The advice makes good sense to me. Latitude is easy, longitude even in my day, not so easy. (Harold published a star map with all the declinations, so I could always know my latitude, even with no sextant at hand.) Chronometers wound by hand, delicate instruments in a rough world, long time at sea, not so accurate, for longitude. We had to calculate their daily gain or loss of seconds by some means. If radio is not working, you may be in trouble. Tiny islands are tiny, and the Pacific is unimaginably gigantically huge, and vast. Can be terrifying, and very humbling.
My guess is that Noonan did not know or follow this advice, and ended up with the 'plane out of petrol, going down in the sea.
Reminds me that I once asked Harold why he and Wiley Post carried no parachutes when they flew around the world in 1931. He explained that weight was one factor. He also said there was no Air/Sea Rescue service in those days, and few ships to find them and pick them up. Or over the vast expanses of Russia or Canada, they would at best land in very isolated territory. Made sense. (Harold was a great aviator/navigator, but a lousy daddy!) Still, I learned some things. Survival. That is not bad. I have survived a lot in my days. A lot of it, I think, has been Lady Luck. Some of my friends say a Higher Power has wanted to keep me around!

Honiara

RG is doubtful that the bones would have been taken to Honiara. It is an "outpost of nothing." The social problems there are a "Melanesian mess."

  • The social background is one of perpetual violence. There are 70 different languages in the Solomons. For long periods of time, there was no communication between the tribes except for killing.
  • His guides would lead him close to the next community, then tell him to go on alone until he was able to hire someone from that group as a guide for the next part of his journey.
  • The tribes have no history of working together. The people are loyal only to their clan; murder outside of the clan is entirely different from murder inside the clan.

Gatty and Isaac/Verrier

Gatty was close to Isaac/Verrier, especially in his last years. He was a good doctor--and intelligent, "which is not too common in Fiji."
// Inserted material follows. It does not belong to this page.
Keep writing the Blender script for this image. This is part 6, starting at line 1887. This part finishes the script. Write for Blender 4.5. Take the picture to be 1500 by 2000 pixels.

Gatty and Isaac/Verrier had a common hobby. Gatty is writing a massive tribal history of the other large island, Vanua Levu. It is 2000 pages in manuscript on his computer. It may turn out to be eight books, with one or two provinces in each book. Gatty thinks it will be useful to people trying to trace their roots (which is important for establishing native rights).
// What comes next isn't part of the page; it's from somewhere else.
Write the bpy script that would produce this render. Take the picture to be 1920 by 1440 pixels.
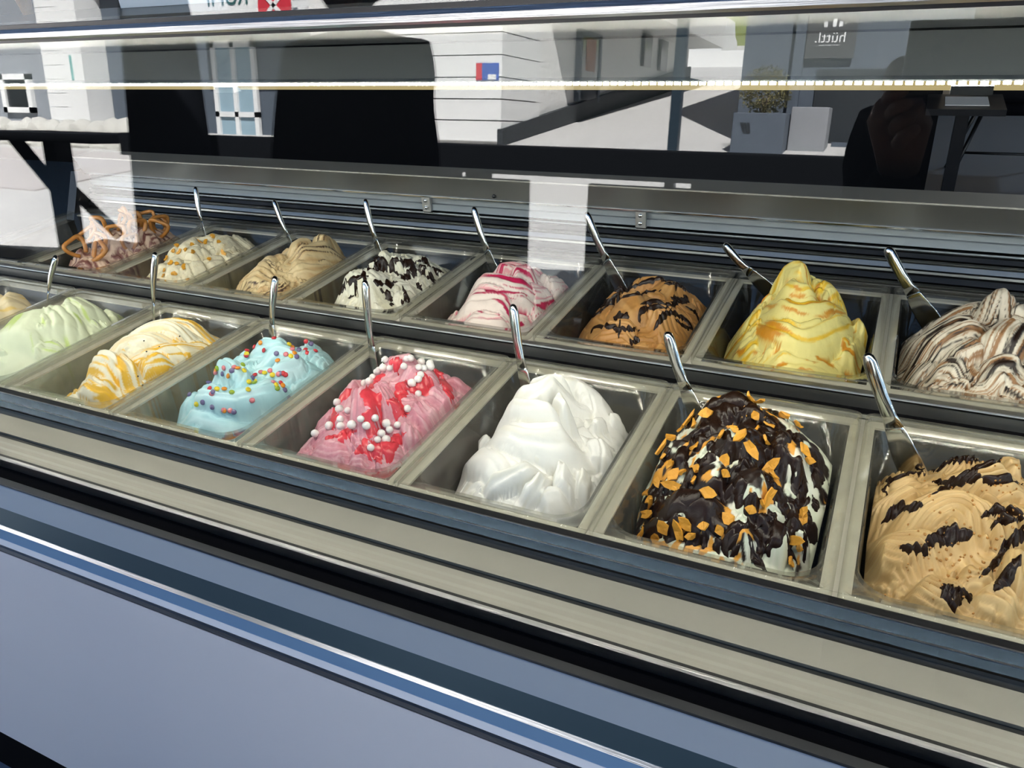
import bpy, bmesh, math, random
import numpy as np
from mathutils import Vector, Matrix, Euler
from mathutils.bvhtree import BVHTree

random.seed(4); RNG = np.random.default_rng(11)
SC = bpy.context.scene
for o in list(bpy.data.objects): bpy.data.objects.remove(o)
COL = SC.collection
CZ = 1.5                                   # lens height above the pavement

# ---------------------------------------------------------------- camera
FPX = 1453.0
_v1 = np.array([-3190., -555., FPX]); _v2 = np.array([817., -890., FPX])
_X = -_v1 / np.linalg.norm(_v1)
_Y = _v2 - _v2.dot(_X) * _X; _Y /= np.linalg.norm(_Y)
_Z = np.cross(_X, _Y)
ROT = np.array([_X, _Y, _Z])               # world <- image axes (x right, y down, z forward)
cam_d = bpy.data.cameras.new('camera'); cam_d.sensor_width = 36.0; cam_d.lens = FPX / 1920 * 36.0
cam_d.clip_start = 0.02; cam_d.clip_end = 400
cam = bpy.data.objects.new('camera', cam_d); COL.objects.link(cam)
cam.matrix_world = Matrix(((ROT[0][0], -ROT[0][1], -ROT[0][2], 0), (ROT[1][0], -ROT[1][1], -ROT[1][2], 0),
                           (ROT[2][0], -ROT[2][1], -ROT[2][2], CZ), (0, 0, 0, 1)))
SC.camera = cam

# ---------------------------------------------------------------- sky, sun, exposure
world = bpy.data.worlds.new('sky'); SC.world = world; world.use_nodes = True
nt = world.node_tree; nt.nodes.clear()
wo = nt.nodes.new('ShaderNodeOutputWorld'); bg = nt.nodes.new('ShaderNodeBackground'); sk = nt.nodes.new('ShaderNodeTexSky')
sk.sky_type = 'NISHITA'; sk.sun_disc = False; sk.sun_elevation = math.radians(52); sk.altitude = 800; sk.air_density = 1.1
sk.dust_density = 0.6; sk.ozone_density = 2.0
SUN_AZ = math.radians(28)                  # the sun stands behind the shop, turned towards +x
sk.sun_rotation = SUN_AZ
bg.inputs['Strength'].default_value = 0.25
nt.links.new(sk.outputs[0], bg.inputs[0]); nt.links.new(bg.outputs[0], wo.inputs[0])
SUN_EL = math.radians(52)
sun_vec = Vector((math.sin(SUN_AZ) * math.cos(SUN_EL), math.cos(SUN_AZ) * math.cos(SUN_EL), math.sin(SUN_EL)))
sd = bpy.data.lights.new('sun', 'SUN'); sd.energy = 44.0; sd.angle = math.radians(0.53); sd.color = (1.0, 0.975, 0.95)
so = bpy.data.objects.new('sun', sd); COL.objects.link(so); so.rotation_euler = sun_vec.to_track_quat('Z', 'Y').to_euler()
so.location = sun_vec * 30
SC.view_settings.view_transform = 'Standard'; SC.view_settings.look = 'None'
SC.view_settings.exposure = 0.0; SC.view_settings.gamma = 1.0; SC.view_settings.use_curve_mapping = False
SC.cycles.transparent_max_bounces = 32; SC.cycles.max_bounces = 8; SC.cycles.diffuse_bounces = 3; SC.cycles.glossy_bounces = 5
SC.cycles.caustics_reflective = False; SC.cycles.caustics_refractive = False
SC.cycles.use_denoising = True; SC.cycles.sample_clamp_indirect = 8.0

# ---------------------------------------------------------------- helpers
def link(o, parent=None):
    COL.objects.link(o)
    if parent is not None: o.parent = parent
    return o
def tag(o, label=None, cat=None, group=None, kind=None):
    if label: o['label'] = label
    if cat: o['category'] = cat
    if group: o['group'] = group
    if kind: o['kind'] = kind
    return o
def empty(name, loc=(0, 0, 0), rz=0.0):
    o = bpy.data.objects.new(name, None); o.empty_display_size = 0.05
    o.location = loc; o.rotation_euler = (0, 0, rz); COL.objects.link(o); return o
def mesh_obj(name, bm, mat, parent=None, smooth=False, loc=None):
    me = bpy.data.meshes.new(name); bm.normal_update(); bm.to_mesh(me); bm.free()
    if mat is not None: me.materials.append(mat)
    if smooth:
        me.polygons.foreach_set('use_smooth', [True] * len(me.polygons))
    o = bpy.data.objects.new(name, me); link(o, parent)
    if loc is not None: o.location = loc
    return o
def pyd(name, verts, faces, mat, parent=None, smooth=False, loc=None):
    me = bpy.data.meshes.new(name); me.from_pydata([tuple(map(float, v)) for v in verts], [], faces); me.update()
    if mat is not None: me.materials.append(mat)
    if smooth: me.polygons.foreach_set('use_smooth', [True] * len(me.polygons))
    o = bpy.data.objects.new(name, me); link(o, parent)
    if loc is not None: o.location = loc
    return o
def bbox_into(bm, lo, hi, bevel=0.0):
    r = bmesh.ops.create_cube(bm, size=1.0)
    for v in r['verts']:
        v.co = Vector([lo[i] + (v.co[i] + 0.5) * (hi[i] - lo[i]) for i in range(3)])
    if bevel > 0:
        es = list({e for v in r['verts'] for e in v.link_edges})
        bmesh.ops.bevel(bm, geom=es, offset=bevel, segments=2, affect='EDGES', profile=0.5)
def box(name, lo, hi, mat, parent=None, bevel=0.0, smooth=False):
    bm = bmesh.new(); bbox_into(bm, lo, hi, bevel); return mesh_obj(name, bm, mat, parent, smooth)
def prism(name, prof, x0, x1, mat, parent=None, smooth=False):
    """profile of (y, z) points swept along x; z given relative to the lens"""
    n = len(prof)
    vs = [(x0, p[0], p[1] + CZ) for p in prof] + [(x1, p[0], p[1] + CZ) for p in prof]
    fs = [[i, (i + 1) % n, n + (i + 1) % n, n + i] for i in range(n)] + [list(range(n))[::-1], list(range(n, 2 * n))]
    bm = bmesh.new(); bv = [bm.verts.new(v) for v in vs]
    for f in fs: bm.faces.new([bv[i] for i in f])
    bmesh.ops.recalc_face_normals(bm, faces=bm.faces)
    return mesh_obj(name, bm, mat, parent, smooth)
def catmull(pts, n):
    P = np.array(pts, float)
    if len(P) == 1: return np.repeat(P, 2, 0)
    if len(P) == 2:
        t = np.linspace(0, 1, n)[:, None]; return P[0] * (1 - t) + P[1] * t
    Q = np.vstack([2 * P[0] - P[1], P, 2 * P[-1] - P[-2]])
    out = []
    for t in np.linspace(0, len(P) - 1 - 1e-6, n):
        i = int(t); f = t - i; a, b, c, d = Q[i:i + 4]
        out.append(0.5 * (2 * b + (c - a) * f + (2 * a - 5 * b + 4 * c - d) * f * f + (3 * b - a - 3 * c + d) * f ** 3))
    return np.array(out)
def tube_into(bm, pts, radii, seg=10, flat=1.0, up=(0, 0, 1), caps=True):
    """tube through pts; flat < 1 squashes it along the second frame axis"""
    P = [Vector(p) for p in pts]; rings = []
    upv = Vector(up)
    for i, p in enumerate(P):
        t = (P[min(i + 1, len(P) - 1)] - P[max(i - 1, 0)]).normalized()
        s = t.cross(upv)
        if s.length < 1e-4: s = t.cross(Vector((1, 0, 0)))
        s.normalize(); q = s.cross(t).normalized()
        r = radii[i] if hasattr(radii, '__len__') else radii
        fl = flat[i] if hasattr(flat, '__len__') else flat
        rings.append([bm.verts.new(p + s * math.cos(a) * r + q * math.sin(a) * r * fl) for a in [2 * math.pi * k / seg for k in range(seg)]])
    for a, b in zip(rings[:-1], rings[1:]):
        for k in range(seg): bm.faces.new([a[k], a[(k + 1) % seg], b[(k + 1) % seg], b[k]])
    if caps:
        bm.faces.new(rings[0][::-1]); bm.faces.new(rings[-1])
def tube(name, pts, radii, mat, parent=None, seg=10, flat=1.0, up=(0, 0, 1)):
    bm = bmesh.new(); tube_into(bm, pts, radii, seg, flat, up); return mesh_obj(name, bm, mat, parent, True)

# ---------------------------------------------------------------- materials
def mat(name, color=(0.5, 0.5, 0.5), rough=0.5, metal=0.0, spec=0.5, bump=0.0, bscale=200.0, var=0.0, vscale=20.0, stretch=None, coat=0.0, rvar=0.0):
    m = bpy.data.materials.new(name); m.use_nodes = True; t = m.node_tree; b = t.nodes['Principled BSDF']
    b.inputs['Base Color'].default_value = (*color, 1); b.inputs['Roughness'].default_value = rough
    b.inputs['Metallic'].default_value = metal; b.inputs['Specular IOR Level'].default_value = spec
    b.inputs['Coat Weight'].default_value = coat; b.inputs['Coat Roughness'].default_value = 0.08
    if bump or var or rvar:
        tc = t.nodes.new('ShaderNodeTexCoord'); mp = t.nodes.new('ShaderNodeMapping')
        t.links.new(tc.outputs['Object'], mp.inputs[0])
        if stretch: mp.inputs['Scale'].default_value = stretch
    if bump:
        n = t.nodes.new('ShaderNodeTexNoise'); n.inputs['Scale'].default_value = bscale; n.inputs['Detail'].default_value = 4
        t.links.new(mp.outputs[0], n.inputs['Vector'])
        bp = t.nodes.new('ShaderNodeBump'); bp.inputs['Strength'].default_value = 1.0; bp.inputs['Distance'].default_value = bump
        t.links.new(n.outputs[0], bp.inputs['Height']); t.links.new(bp.outputs[0], b.inputs['Normal'])
    if var or rvar:
        n2 = t.nodes.new('ShaderNodeTexNoise'); n2.inputs['Scale'].default_value = vscale; n2.inputs['Detail'].default_value = 5
        t.links.new(mp.outputs[0], n2.inputs['Vector'])
    if var:
        mx = t.nodes.new('ShaderNodeMix'); mx.data_type = 'RGBA'
        mx.inputs[6].default_value = (*[c * (1 - var) for c in color], 1); mx.inputs[7].default_value = (*[min(1, c * (1 + var)) for c in color], 1)
        t.links.new(n2.outputs[0], mx.inputs[0]); t.links.new(mx.outputs[2], b.inputs['Base Color'])
    if rvar:
        mr = t.nodes.new('ShaderNodeMapRange'); mr.inputs[3].default_value = max(0, rough - rvar); mr.inputs[4].default_value = rough + rvar
        t.links.new(n2.outputs[0], mr.inputs[0]); t.links.new(mr.outputs[0], b.inputs['Roughness'])
    return m
def sheet_glass(name, tint=(0.96, 0.98, 0.97), r0=0.045, haze=0.0, hazecol=(0.8, 0.8, 0.75), rough=0.0):
    """thin clear sheet: transparent + mirror mixed by a Schlick curve, an optional milky share"""
    m = bpy.data.materials.new(name); m.use_nodes = True; t = m.node_tree; t.nodes.clear()
    out = t.nodes.new('ShaderNodeOutputMaterial'); mixs = t.nodes.new('ShaderNodeMixShader')
    tr = t.nodes.new('ShaderNodeBsdfTransparent'); tr.inputs[0].default_value = (*tint, 1)
    gl = t.nodes.new('ShaderNodeBsdfGlossy'); gl.inputs['Roughness'].default_value = rough
    lw = t.nodes.new('ShaderNodeLayerWeight'); lw.inputs[0].default_value = 0.5
    pw = t.nodes.new('ShaderNodeMath'); pw.operation = 'POWER'; pw.inputs[1].default_value = 5.0
    ma = t.nodes.new('ShaderNodeMath'); ma.operation = 'MULTIPLY_ADD'; ma.inputs[1].default_value = 1 - r0; ma.inputs[2].default_value = r0
    t.links.new(lw.outputs['Facing'], pw.inputs[0]); t.links.new(pw.outputs[0], ma.inputs[0]); t.links.new(ma.outputs[0], mixs.inputs[0])
    base = tr
    if haze > 0:
        df = t.nodes.new('ShaderNodeBsdfDiffuse'); df.inputs[0].default_value = (*hazecol, 1)
        tl = t.nodes.new('ShaderNodeBsdfTranslucent'); tl.inputs[0].default_value = (*hazecol, 1)
        ad = t.nodes.new('ShaderNodeMixShader'); ad.inputs[0].default_value = 0.5
        t.links.new(df.outputs[0], ad.inputs[1]); t.links.new(tl.outputs[0], ad.inputs[2])
        mh = t.nodes.new('ShaderNodeMixShader')
        tc = t.nodes.new('ShaderNodeTexCoord'); n = t.nodes.new('ShaderNodeTexNoise'); n.inputs['Scale'].default_value = 30; n.inputs['Detail'].default_value = 5
        mr = t.nodes.new('ShaderNodeMapRange'); mr.inputs[1].default_value = 0.3; mr.inputs[2].default_value = 0.75
        mr.inputs[3].default_value = haze * 0.5; mr.inputs[4].default_value = haze * 1.6
        t.links.new(tc.outputs['Object'], n.inputs['Vector']); t.links.new(n.outputs[0], mr.inputs[0]); t.links.new(mr.outputs[0], mh.inputs[0])
        t.links.new(tr.outputs[0], mh.inputs[1]); t.links.new(ad.outputs[0], mh.inputs[2]); base = mh
    t.links.new(base.outputs[0], mixs.inputs[1]); t.links.new(gl.outputs[0], mixs.inputs[2]); t.links.new(mixs.outputs[0], out.inputs[0])
    return m
def emit(name, color, strength):
    m = bpy.data.materials.new(name); m.use_nodes = True; t = m.node_tree; t.nodes.clear()
    out = t.nodes.new('ShaderNodeOutputMaterial'); e = t.nodes.new('ShaderNodeEmission')
    e.inputs[0].default_value = (*color, 1); e.inputs[1].default_value = strength
    t.links.new(e.outputs[0], out.inputs[0]); return m
def gelato_mat(name, rough=0.42, bump=0.0006, bscale=260.0, coat=0.0, sss=0.0):
    m = bpy.data.materials.new(name); m.use_nodes = True; t = m.node_tree; b = t.nodes['Principled BSDF']
    a = t.nodes.new('ShaderNodeAttribute'); a.attribute_name = 'Col'
    t.links.new(a.outputs['Color'], b.inputs['Base Color'])
    b.inputs['Roughness'].default_value = rough; b.inputs['Coat Weight'].default_value = coat; b.inputs['Specular IOR Level'].default_value = 0.4
    if sss: b.inputs['Subsurface Weight'].default_value = sss; b.inputs['Subsurface Radius'].default_value = (0.006, 0.004, 0.003); b.inputs['Subsurface Scale'].default_value = 1.0
    tc = t.nodes.new('ShaderNodeTexCoord'); n = t.nodes.new('ShaderNodeTexNoise'); n.inputs['Scale'].default_value = bscale; n.inputs['Detail'].default_value = 5
    t.links.new(tc.outputs['Object'], n.inputs['Vector'])
    bp = t.nodes.new('ShaderNodeBump'); bp.inputs['Distance'].default_value = bump; bp.inputs['Strength'].default_value = 1.0
    t.links.new(n.outputs[0], bp.inputs['Height']); t.links.new(bp.outputs[0], b.inputs['Normal'])
    return m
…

When RG was working the the states, he would return frequently to Fiji to search for plants for Johnson and Johnson. He would see Verrier on those trips. Verrier had an attic full of "native stuff." He was quite a collector.

Gatty's Own Little Garden

  • His company:
Spices of Fiji, Ltd.
Wainadoi Gardens
spices@connect.com.fj

RG has been working on his new vanilla extract for seven years. He purchases ethyl alcohol tax free at about 70 cents Fijian per liter. This is the same stuff that is used to make vodka or white rum. He uses dark rum for the vanilla extract.

He feeds 200 households from his spice business. There is no graft in his company, which is rare in Fiji. There is no easy way for the country folk to make money. The young come into the cities because there are no jobs in the villages, and that leads to trouble. He hopes to be able to expand his business to support 1000 families. The government is supporting him with some small grants.
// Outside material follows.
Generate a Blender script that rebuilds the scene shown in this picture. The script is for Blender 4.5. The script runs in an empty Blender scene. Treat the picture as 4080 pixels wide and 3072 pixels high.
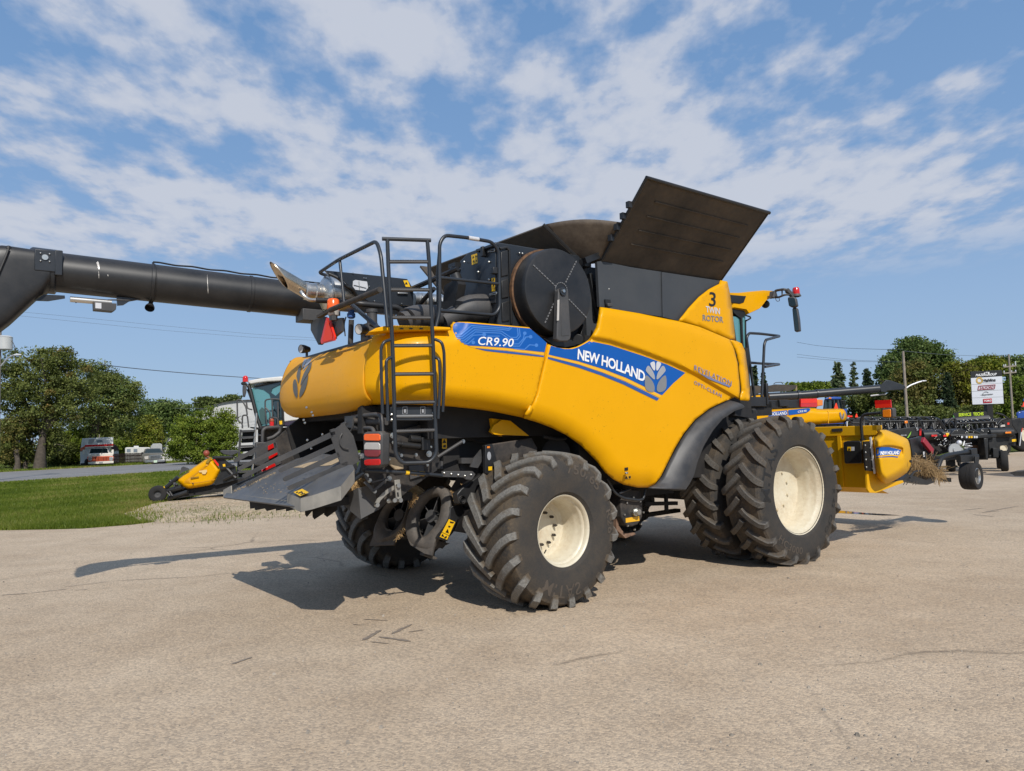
import bpy, bmesh, math, random
import numpy as np
from mathutils import Vector, Matrix
from mathutils.bvhtree import BVHTree
from mathutils.geometry import delaunay_2d_cdt, intersect_point_line
R = math.radians
scene = bpy.context.scene
COL = scene.collection
random.seed(7); RNG = np.random.default_rng(11)
# ------------------------------------------------------------------ camera (solved from the wheels)
FPX = 2952.13; PITCH = 0.070388; ROLL = 0.030134; CAMH = 1.735
cam_d = bpy.data.cameras.new('camera'); cam = bpy.data.objects.new('camera', cam_d); COL.objects.link(cam)
cam_d.sensor_width = 36; cam_d.lens = FPX/4080*36; cam_d.clip_end = 3000; cam_d.clip_start = .05
Rm = Matrix(((1,0,0),(0,math.cos(PITCH),-math.sin(PITCH)),(0,math.sin(PITCH),math.cos(PITCH))))
# columns of the camera matrix: right, up, back
right = Vector((1,0,0)); upv = Vector((0,-math.sin(PITCH),math.cos(PITCH))); fwd = Vector((0,math.cos(PITCH),math.sin(PITCH)))
cr, sr = math.cos(ROLL), math.sin(ROLL)
cx = right*cr - upv*sr; cy = right*sr + upv*cr
M4 = Matrix.Identity(4)
for i in range(3):
    M4[i][0] = cx[i]; M4[i][1] = cy[i]; M4[i][2] = -fwd[i]
M4.translation = (0,0,CAMH); cam.matrix_world = M4
scene.camera = cam
# ------------------------------------------------------------------ photo geometry helpers
AZ = 0.933933
FW = Vector((math.sin(AZ), math.cos(AZ), 0)); LF = Vector((-math.cos(AZ), math.sin(AZ), 0))
ORG = Vector((3.664685, 9.641874, 0)) + 2.25*LF
CROP = dict(A=(0,900,1.6662),B=(0,1300,2.082),C=(1050,900,2.0109),D=(850,1600,1.8433),E=(1800,650,1.58),F=(1800,1500,1.7533),
  G=(2600,1100,1.388),H=(3180,1300,2.082),S=(0,0,1.),I=(870,1600,3.16),J=(1400,1600,2.38),K=(1080,1000,3.687),L=(1600,900,2.765),
  M=(3440,1600,3.456),N=(2850,1120,2.776),Q=(580,1480,3.085),R=(0,1650,3.16),W=(0,0,.54216))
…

Gatty's farm community is multi-cultural and multi-religious. He himself is a non-theist.

The "dreadful Fr. Barr" stole some of his land for a reform school of some kind. Some of the boys were rough. Barr tried to ply RG with liquor to persuade him to donate the land.

Like Candide, RG intends to "cultivate my own little garden." He has a number of young women working in his company--his own "spice girls." They have dance nights and festivities on the farm. Alcohol is prohibited. RG doesn't care what people do off his land, but he will not allow drinking on the property.

A Provocateur

Gatty is a man of strong opinions trenchantly expressed: "The government is nepotic, corrupt and blind to truth." Fr. Bransfield: "Ron Gatty is a wonderful writer. He took the government to pieces and gotten beaten up for his trouble."

On Wednesday, May 15, 1996, he wrote about the Fijian tribalism and nepotism that protected corrupt public servants from being held accountable: "You see, in Fiji, civil servants quickly learn to go along with the system. Their job is not to rock the boat. That's what we've been doing, goin along with the system. Maybe the time will come when we hold people accountable for their actions."

Within a few days, Gatty's home was attacked. He fired a warning shot. Four police cars and a dozen officers came to take him into custody, while his assailant walked free. The government then informed him that his columns for the Fiji Times was a violation of his work permit, which only gave him permission to act as a spice grower. The government was not appeased by the fact that the columns were written for free. They never said that what Gatty wrote was false--they only said that "you shouldn't write those things."

When RG needs to get around on a Sunday, he dresses up in a coat and tie and parks a Bible prominently on the dashboard in front of him so that he can tell people he is going to Church.

Many people have asked RG to officiate at Muslim and Hindu weddings because they enjoy hearing him speak. He is fluent in Fijian.

No one has asked RG to serve on any boards. "They won't trust me to shut up. I just say what I think."

Gatty roger 02.jpgGatty roger 03.jpg

2012 update

"My Fijian-English Dictionary, encyclopedic actually, is now used in all the Fiji schools. Progress is slow on my nine volume series of books Tribes of Fiji. I publish privately to keep the cost down for locals who are not book-buying types! Life is good. My wife, Janette, authored a book on Père Joachim Bouvet, S.J., the first ambassador from France to Emperor of China, and another book on Beaumarchais--all in French of course."